Phoenix için bench katkısı anahtar faktörlerden biriydi. Beş yedeğinden 21’de 3 isabetle 15 sayı bulabildiler fakat daha kötü bir Lakers bench’iyle olası facia nötr’lendi. Ruhunu LA’de bırakan Odom, garbage time’ların parlayan adamı Farmar ve maç Türkiye’de oynansaydı türlü şiddet/küfüre maruz kalması kuvvetle muhtemel S.Brown aktif yatıştaydı bu sabah. Kobe ve Gasol üzerindeki yığılmayı sırf Fisher’ın şut performansıyla azaltamazlardı. Artest’teki kıpırtı daim olsaydı belki şu an farklı şeyler konuşuyor olabilirdik.

Gecenin rakamları;

Hücumlarda bu sefer temastan kaçmayan Phoenix ilk yarıda 20 serbest atış kullanırken Lakers aynı süre içerisinde çizgiye 2 kez gitti. İki takımın oyun anlayışı daha iyi özetlenemezdi. Amare’nin gölgesinde kalan J-Rich çaktırmadan 19’u buldu. Seride 126 sayı ortalama ile oynayan Lakers 110’un altına düştü. Kobe asist rakamlarında üst üste ikinci kez çift haneli rakamları gördü. Frye üç maçın toplamında 22’de 3 atarak bu alanda bir rekor varsa bilsin ki onu kırmaya doğru gidiyor.
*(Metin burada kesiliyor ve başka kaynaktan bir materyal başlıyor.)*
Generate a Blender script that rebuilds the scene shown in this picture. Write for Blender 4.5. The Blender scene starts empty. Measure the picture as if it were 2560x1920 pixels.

Doğudaki senaryo bu sabah tekerrür etseydi NBA için 2010 ‘’The most disappointed’’ damgasıyla tarih sayfalarındaki yerini alacaktı. Phoenix tatmin etmedi, 4-1 Lakers fikrimi değiştirmedi ama bugün bir duruş sergiledi. Lakers hasta yatağından kalkacak mı? Phoenix uzatacak direnci gösterebilecek mi? Bunu da iki gün sonra öğreneceğiz.